Fa piacere vedere più spazio concesso alle altre divinità, Anansi in primis, anche se viene trasmessa la strana sensazione di una riduzione del cast e quindi di un suo maggior accentramento. Si tratta di un aspetto che a volte si è visto in altre serie, partite con un cast estremamente ampio e variegato per poi focalizzarsi nel lungo periodo su pochi personaggi, perdendo così in ricchezza e varietà. Un rischio che sarebbe pericolosissimo per American Gods, che trova la sua forza anche nel pantheon a cui può attingere e che se dovesse finire per focalizzarsi su quattro o cinque Antichi Dei e due (o tre, se dovesse tornare Media con un nuovo volto) Nuove Divinità non riuscirebbe a trasmettere la grandezza della guerra in atto.
In questo episodio già non avviene, nonostante un attacco cruento (e forse fin troppo splatter) ai danni delle antiche divinità, la cui messa in scena è caotica e resa emotiva pressoché nulla, complice anche la quasi totale perdita di appeal degli antagonisti: il pur bravo Crispin Glover non è sufficiente a non far sentire la mancanza di Gillian Anderson e certe volte si ha l’impressione che possa uscire dal personaggio e prorompere con un “ehi tu porco levale le mani di dosso”.
Se i protagonisti si reggono sulle spalle di un uno o due membri del cast e gli antagonisti non emozionano, non resta molto a cui aggrapparsi: se bastassero immagini evocative e colorate ci accontenteremmo di un album di foto, non di una serie tv così attesa.
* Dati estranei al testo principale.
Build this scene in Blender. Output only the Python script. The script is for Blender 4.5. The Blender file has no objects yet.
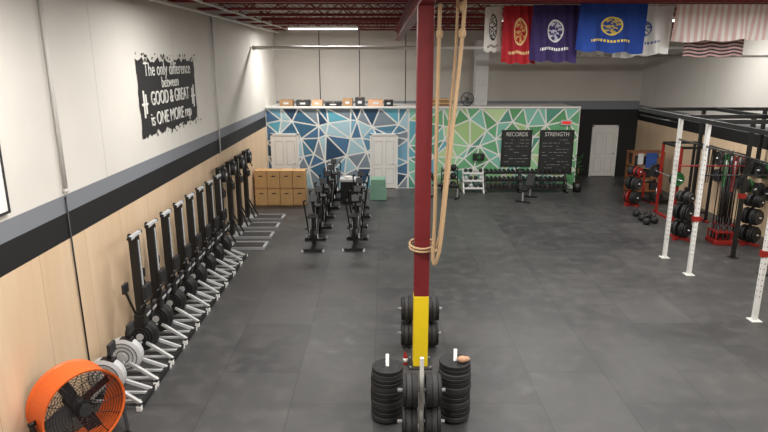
import bpy, bmesh, math, random
from mathutils import Vector, Matrix, Quaternion, Euler
from mathutils.geometry import delaunay_2d_cdt
random.seed(4)
scene = bpy.context.scene
try:
    scene.view_settings.view_transform = 'Standard'
except Exception:
    pass

# ------------------------------------------------------------------ materials
def lin(c):
    c = c / 255.0
    return c / 12.92 if c <= 0.04045 else ((c + 0.055) / 1.055) ** 2.4
def col(rgb):
    return (lin(rgb[0]), lin(rgb[1]), lin(rgb[2]), 1.0)
MATS = {}
def mat(name, rgb, rough=0.6, metal=0.0, var=0.12, scale=6.0, emit=0.0, bump=0.0):
    if name in MATS:
        return MATS[name]
    m = bpy.data.materials.new(name); m.use_nodes = True
    nt = m.node_tree; b = nt.nodes['Principled BSDF']
    b.inputs['Roughness'].default_value = rough
    b.inputs['Metallic'].default_value = metal
    tc = nt.nodes.new('ShaderNodeTexCoord')
    n = nt.nodes.new('ShaderNodeTexNoise'); n.inputs['Scale'].default_value = scale
    n.inputs['Detail'].default_value = 4
    nt.links.new(tc.outputs['Object'], n.inputs['Vector'])
    mx = nt.nodes.new('ShaderNodeMixRGB')
    c = col(rgb)
    mx.inputs[1].default_value = tuple(x * (1 - var) for x in c[:3]) + (1,)
    mx.inputs[2].default_value = tuple(min(1, x * (1 + var)) for x in c[:3]) + (1,)
    nt.links.new(n.outputs['Fac'], mx.inputs[0])
    nt.links.new(mx.outputs[0], b.inputs['Base Color'])
    if emit:
        b.inputs['Emission Color'].default_value = c
        b.inputs['Emission Strength'].default_value = emit
    if bump:
        bp = nt.nodes.new('ShaderNodeBump'); bp.inputs['Strength'].default_value = bump
        nt.links.new(n.outputs['Fac'], bp.inputs['Height'])
        nt.links.new(bp.outputs[0], b.inputs['Normal'])
    MATS[name] = m
    return m

BLACK = mat('black_metal', (24, 24, 25), 0.45)
RUBBER = mat('black_rubber', (28, 28, 29), 0.6, scale=20)
RUBBER2 = mat('grey_rubber', (48, 48, 50), 0.6, scale=20)
DARK = mat('dark_grey_plastic', (46, 46, 48), 0.5)
SILVER = mat('silver_metal', (190, 192, 195), 0.35, 0.6, 0.05)
WHITE = mat('white_paint', (230, 230, 227), 0.5, 0, 0.04)
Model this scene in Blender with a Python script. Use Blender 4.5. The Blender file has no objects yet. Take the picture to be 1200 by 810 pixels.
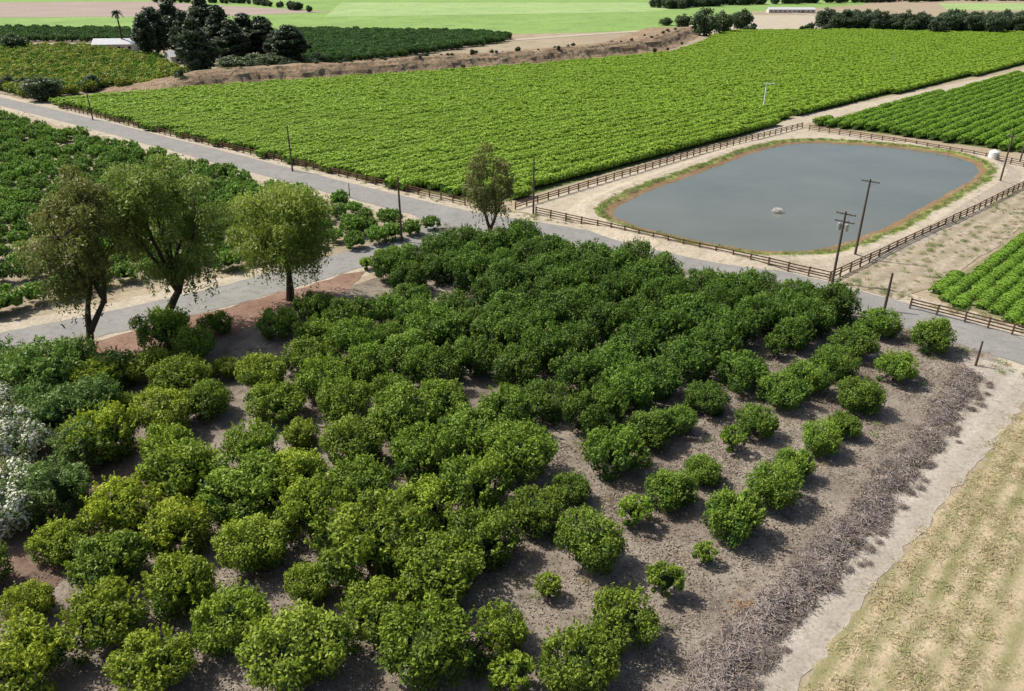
import bpy, math, random
import numpy as np
from mathutils import Vector, noise as mnoise
random.seed(7); rng=np.random.default_rng(7)
sc=bpy.context.scene
H=35.0; F=900.0; TH=math.radians(26); C_,S_=math.cos(TH),math.sin(TH)
# ---- site survey helper: bearing/depression angles -> ground metres
def G(u,v,z=0.0):
    dx=(u-600)/F; dy=(v-405)/F
    t=(H-z)/(S_+dy*C_)
    return (dx*t,(C_-dy*S_)*t)
def ZAT(v,y):
    dy=(v-405)/F
    return H-(S_+dy*C_)/(C_-dy*S_)*y
def GP(l,z=0): return [G(u,v,z) for u,v in l]
R2=math.sqrt(.5)
def SN(s,n): return ((s-n)*R2,(s+n)*R2)   # along rows / across rows -> x,y
def sn(x,y): return ((x+y)*R2,(y-x)*R2)

# ================= materials =================
def newmat(name):
    m=bpy.data.materials.new(name); m.use_nodes=True
    nt=m.node_tree; nt.nodes.clear()
    out=nt.nodes.new('ShaderNodeOutputMaterial')
    return m,nt,out
def N(nt,t,**k):
    n=nt.nodes.new(t)
    for a,b in k.items(): setattr(n,a,b)
    return n
def ramp(nt,fac,stops):
    r=N(nt,'ShaderNodeValToRGB'); cr=r.color_ramp
    while len(cr.elements)<len(stops): cr.elements.new(.5)
    for e,(p,c) in zip(cr.elements,stops): e.position=p; e.color=(*c,1)
    nt.links.new(fac,r.inputs[0]); return r.outputs[0]
def noise(nt,vec,scale,detail=4,rough=.6):
    n=N(nt,'ShaderNodeTexNoise'); n.inputs['Scale'].default_value=scale
    n.inputs['Detail'].default_value=detail; n.inputs['Roughness'].default_value=rough
    nt.links.new(vec,n.inputs['Vector']); return n.outputs[0]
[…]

Una stagione tanto breve, nata dopo un intervallo tanto lungo, ha bisogno di decollare velocemente o rischia di fare un tonfo enorme. Con soli sette episodi davanti, The House On The Rock non è di certo il ritorno che speravamo, ma è forse quello che temevano.
Il materiale per aggiustare il tiro c’è, il tempo per farlo anche: la sola speranza è che questo patchwork di menti non finisca per essere un’accozzaglia senza identità che porterà lo spettatore a stancarsi prima del tempo.
Noi vogliamo dare ancora fiducia, ma i timori sono sempre più grandi.